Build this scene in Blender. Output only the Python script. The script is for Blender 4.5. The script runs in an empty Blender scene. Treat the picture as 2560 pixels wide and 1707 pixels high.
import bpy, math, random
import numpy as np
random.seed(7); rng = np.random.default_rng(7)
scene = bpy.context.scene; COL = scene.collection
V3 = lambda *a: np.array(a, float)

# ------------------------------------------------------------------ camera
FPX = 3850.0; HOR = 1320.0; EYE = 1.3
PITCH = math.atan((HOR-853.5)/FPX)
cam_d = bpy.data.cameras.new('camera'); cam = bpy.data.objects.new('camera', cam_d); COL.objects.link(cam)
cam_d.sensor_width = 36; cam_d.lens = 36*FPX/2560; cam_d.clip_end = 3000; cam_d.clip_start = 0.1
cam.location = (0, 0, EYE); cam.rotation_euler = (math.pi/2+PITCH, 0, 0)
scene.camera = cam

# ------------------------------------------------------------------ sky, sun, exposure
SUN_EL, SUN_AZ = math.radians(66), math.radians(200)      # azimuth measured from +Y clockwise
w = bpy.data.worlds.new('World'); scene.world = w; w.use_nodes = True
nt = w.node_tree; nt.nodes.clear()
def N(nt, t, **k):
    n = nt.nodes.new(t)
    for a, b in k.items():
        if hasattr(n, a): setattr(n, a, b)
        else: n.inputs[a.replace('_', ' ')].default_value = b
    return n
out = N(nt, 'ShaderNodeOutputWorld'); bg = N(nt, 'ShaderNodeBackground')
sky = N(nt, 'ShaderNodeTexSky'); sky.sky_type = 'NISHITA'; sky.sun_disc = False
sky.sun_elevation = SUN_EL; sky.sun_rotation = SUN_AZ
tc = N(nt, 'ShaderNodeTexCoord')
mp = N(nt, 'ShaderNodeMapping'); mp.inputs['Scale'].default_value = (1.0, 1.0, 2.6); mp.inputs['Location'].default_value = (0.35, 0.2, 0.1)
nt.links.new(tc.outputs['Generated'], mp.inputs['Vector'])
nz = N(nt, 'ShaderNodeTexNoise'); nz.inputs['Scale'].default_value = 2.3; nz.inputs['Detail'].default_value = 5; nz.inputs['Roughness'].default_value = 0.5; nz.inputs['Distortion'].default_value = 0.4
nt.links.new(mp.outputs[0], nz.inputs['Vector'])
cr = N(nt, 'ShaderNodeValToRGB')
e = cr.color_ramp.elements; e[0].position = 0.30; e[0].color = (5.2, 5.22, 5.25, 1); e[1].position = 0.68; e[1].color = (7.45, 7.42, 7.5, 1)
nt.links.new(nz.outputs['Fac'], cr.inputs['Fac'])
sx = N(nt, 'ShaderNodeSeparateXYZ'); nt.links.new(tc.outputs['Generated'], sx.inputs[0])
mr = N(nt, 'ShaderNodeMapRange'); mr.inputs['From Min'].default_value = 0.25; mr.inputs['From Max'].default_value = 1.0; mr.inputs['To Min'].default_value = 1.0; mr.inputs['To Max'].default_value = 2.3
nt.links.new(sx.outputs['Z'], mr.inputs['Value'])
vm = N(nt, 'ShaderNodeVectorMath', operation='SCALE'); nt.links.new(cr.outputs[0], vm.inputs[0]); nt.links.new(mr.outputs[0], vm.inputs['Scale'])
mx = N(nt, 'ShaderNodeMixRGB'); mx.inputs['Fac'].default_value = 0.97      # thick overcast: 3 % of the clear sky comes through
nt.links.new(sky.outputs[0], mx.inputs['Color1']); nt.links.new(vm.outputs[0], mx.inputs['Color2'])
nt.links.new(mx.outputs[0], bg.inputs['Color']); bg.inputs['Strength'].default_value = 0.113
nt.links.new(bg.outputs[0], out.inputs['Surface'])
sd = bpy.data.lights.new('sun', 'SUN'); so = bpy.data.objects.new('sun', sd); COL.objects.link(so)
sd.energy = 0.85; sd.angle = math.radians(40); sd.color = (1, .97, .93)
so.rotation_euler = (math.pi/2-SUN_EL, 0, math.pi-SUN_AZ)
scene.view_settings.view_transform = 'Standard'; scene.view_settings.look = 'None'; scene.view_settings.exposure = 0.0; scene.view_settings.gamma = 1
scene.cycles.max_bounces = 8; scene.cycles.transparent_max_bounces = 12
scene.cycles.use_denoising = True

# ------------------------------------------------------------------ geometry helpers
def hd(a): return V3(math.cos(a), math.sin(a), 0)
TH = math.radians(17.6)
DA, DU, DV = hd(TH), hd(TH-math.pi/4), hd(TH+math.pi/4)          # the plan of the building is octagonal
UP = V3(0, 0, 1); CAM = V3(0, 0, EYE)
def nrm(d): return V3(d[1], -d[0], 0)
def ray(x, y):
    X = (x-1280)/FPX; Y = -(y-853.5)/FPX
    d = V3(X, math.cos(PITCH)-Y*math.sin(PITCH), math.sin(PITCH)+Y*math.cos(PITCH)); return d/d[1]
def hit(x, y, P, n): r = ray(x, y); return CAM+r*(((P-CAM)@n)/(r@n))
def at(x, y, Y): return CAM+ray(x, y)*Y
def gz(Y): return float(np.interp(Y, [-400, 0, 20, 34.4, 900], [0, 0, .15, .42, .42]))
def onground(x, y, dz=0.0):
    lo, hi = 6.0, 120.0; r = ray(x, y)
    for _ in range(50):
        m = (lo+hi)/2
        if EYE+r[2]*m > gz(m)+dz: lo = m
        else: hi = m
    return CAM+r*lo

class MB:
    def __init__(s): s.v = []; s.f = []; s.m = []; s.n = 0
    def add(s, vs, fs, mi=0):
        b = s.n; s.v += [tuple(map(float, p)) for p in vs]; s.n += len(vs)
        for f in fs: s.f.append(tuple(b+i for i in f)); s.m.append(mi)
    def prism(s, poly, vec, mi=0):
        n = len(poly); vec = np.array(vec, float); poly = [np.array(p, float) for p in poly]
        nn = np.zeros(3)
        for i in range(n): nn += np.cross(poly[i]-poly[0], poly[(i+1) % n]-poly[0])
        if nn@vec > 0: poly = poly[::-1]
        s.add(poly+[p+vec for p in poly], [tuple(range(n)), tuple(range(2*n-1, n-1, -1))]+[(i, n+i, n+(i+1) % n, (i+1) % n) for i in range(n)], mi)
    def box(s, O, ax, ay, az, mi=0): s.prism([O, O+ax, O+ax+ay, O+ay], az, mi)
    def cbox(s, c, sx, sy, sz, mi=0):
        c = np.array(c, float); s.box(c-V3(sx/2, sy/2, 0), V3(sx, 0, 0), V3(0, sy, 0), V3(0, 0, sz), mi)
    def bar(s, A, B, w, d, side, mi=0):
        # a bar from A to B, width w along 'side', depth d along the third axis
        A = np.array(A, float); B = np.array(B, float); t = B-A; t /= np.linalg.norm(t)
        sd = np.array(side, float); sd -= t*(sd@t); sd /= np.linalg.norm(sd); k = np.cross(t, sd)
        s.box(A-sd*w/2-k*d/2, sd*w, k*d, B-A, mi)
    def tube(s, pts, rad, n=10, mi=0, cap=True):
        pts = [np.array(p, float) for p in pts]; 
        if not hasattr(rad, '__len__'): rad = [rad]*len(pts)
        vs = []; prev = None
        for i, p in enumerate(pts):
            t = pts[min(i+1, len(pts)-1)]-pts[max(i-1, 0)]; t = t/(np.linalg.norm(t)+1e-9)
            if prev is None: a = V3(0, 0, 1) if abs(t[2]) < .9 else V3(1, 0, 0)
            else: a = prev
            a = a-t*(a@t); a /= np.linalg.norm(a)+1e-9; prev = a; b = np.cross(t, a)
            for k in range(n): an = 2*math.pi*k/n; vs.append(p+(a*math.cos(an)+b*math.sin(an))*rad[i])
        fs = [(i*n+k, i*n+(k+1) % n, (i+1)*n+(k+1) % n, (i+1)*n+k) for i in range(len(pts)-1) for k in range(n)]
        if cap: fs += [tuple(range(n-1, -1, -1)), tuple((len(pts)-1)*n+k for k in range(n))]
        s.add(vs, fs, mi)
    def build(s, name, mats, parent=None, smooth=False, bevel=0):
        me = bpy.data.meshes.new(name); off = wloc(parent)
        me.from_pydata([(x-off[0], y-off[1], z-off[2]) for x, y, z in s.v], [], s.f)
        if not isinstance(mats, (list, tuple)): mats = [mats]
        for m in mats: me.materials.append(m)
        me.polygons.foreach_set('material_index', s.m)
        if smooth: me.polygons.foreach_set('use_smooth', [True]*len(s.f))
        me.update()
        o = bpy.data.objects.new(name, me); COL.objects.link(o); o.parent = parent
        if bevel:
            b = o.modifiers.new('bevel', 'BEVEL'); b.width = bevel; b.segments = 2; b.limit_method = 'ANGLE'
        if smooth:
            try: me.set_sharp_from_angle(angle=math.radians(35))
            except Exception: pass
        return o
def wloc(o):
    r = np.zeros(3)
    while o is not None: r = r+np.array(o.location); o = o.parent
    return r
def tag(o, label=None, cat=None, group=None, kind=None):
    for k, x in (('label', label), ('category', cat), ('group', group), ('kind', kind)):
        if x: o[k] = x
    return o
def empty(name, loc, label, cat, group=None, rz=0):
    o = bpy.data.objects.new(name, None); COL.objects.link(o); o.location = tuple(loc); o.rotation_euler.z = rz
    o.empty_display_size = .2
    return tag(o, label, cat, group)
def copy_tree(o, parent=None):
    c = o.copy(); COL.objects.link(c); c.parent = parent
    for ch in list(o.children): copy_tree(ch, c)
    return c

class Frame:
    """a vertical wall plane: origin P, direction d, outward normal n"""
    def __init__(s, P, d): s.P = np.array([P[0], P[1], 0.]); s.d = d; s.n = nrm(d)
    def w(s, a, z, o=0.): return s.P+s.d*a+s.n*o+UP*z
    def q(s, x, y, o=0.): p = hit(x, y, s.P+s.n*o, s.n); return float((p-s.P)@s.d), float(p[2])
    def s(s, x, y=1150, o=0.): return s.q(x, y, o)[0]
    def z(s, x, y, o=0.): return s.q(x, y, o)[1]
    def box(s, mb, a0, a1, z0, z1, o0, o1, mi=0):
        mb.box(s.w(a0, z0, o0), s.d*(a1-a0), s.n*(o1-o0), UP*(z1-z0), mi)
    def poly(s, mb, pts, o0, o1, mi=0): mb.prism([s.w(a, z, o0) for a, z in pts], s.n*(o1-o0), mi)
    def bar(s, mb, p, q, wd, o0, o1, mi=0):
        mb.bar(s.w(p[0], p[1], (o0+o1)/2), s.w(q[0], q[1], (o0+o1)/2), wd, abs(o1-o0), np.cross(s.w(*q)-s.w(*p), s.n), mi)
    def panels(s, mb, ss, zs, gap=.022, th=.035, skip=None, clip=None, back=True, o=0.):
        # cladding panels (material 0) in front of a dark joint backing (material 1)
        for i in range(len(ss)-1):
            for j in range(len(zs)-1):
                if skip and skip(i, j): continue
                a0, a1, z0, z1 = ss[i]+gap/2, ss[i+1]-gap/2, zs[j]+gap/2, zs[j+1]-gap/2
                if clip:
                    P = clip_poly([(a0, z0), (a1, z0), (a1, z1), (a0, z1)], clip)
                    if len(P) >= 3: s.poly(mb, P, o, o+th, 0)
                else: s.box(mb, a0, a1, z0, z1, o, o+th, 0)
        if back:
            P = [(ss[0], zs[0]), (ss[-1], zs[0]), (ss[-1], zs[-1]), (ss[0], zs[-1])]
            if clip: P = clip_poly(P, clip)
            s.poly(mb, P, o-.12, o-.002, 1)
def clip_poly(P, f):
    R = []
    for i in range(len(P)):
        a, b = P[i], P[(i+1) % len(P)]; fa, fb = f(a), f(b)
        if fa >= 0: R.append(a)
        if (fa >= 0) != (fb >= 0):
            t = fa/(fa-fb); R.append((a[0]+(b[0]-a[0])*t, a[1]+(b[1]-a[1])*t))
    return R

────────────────

* **TASK DESCRIPTION**: Look at the material above and copy, word for word, its lines from the first through the one containing "V3 = lambda *a: np.array(a, float)".

* **FULL RESPONSE**:
Build this scene in Blender. Output only the Python script. The script is for Blender 4.5. The script runs in an empty Blender scene. Treat the picture as 2560 pixels wide and 1707 pixels high.
import bpy, math, random
import numpy as np
random.seed(7); rng = np.random.default_rng(7)
scene = bpy.context.scene; COL = scene.collection
V3 = lambda *a: np.array(a, float)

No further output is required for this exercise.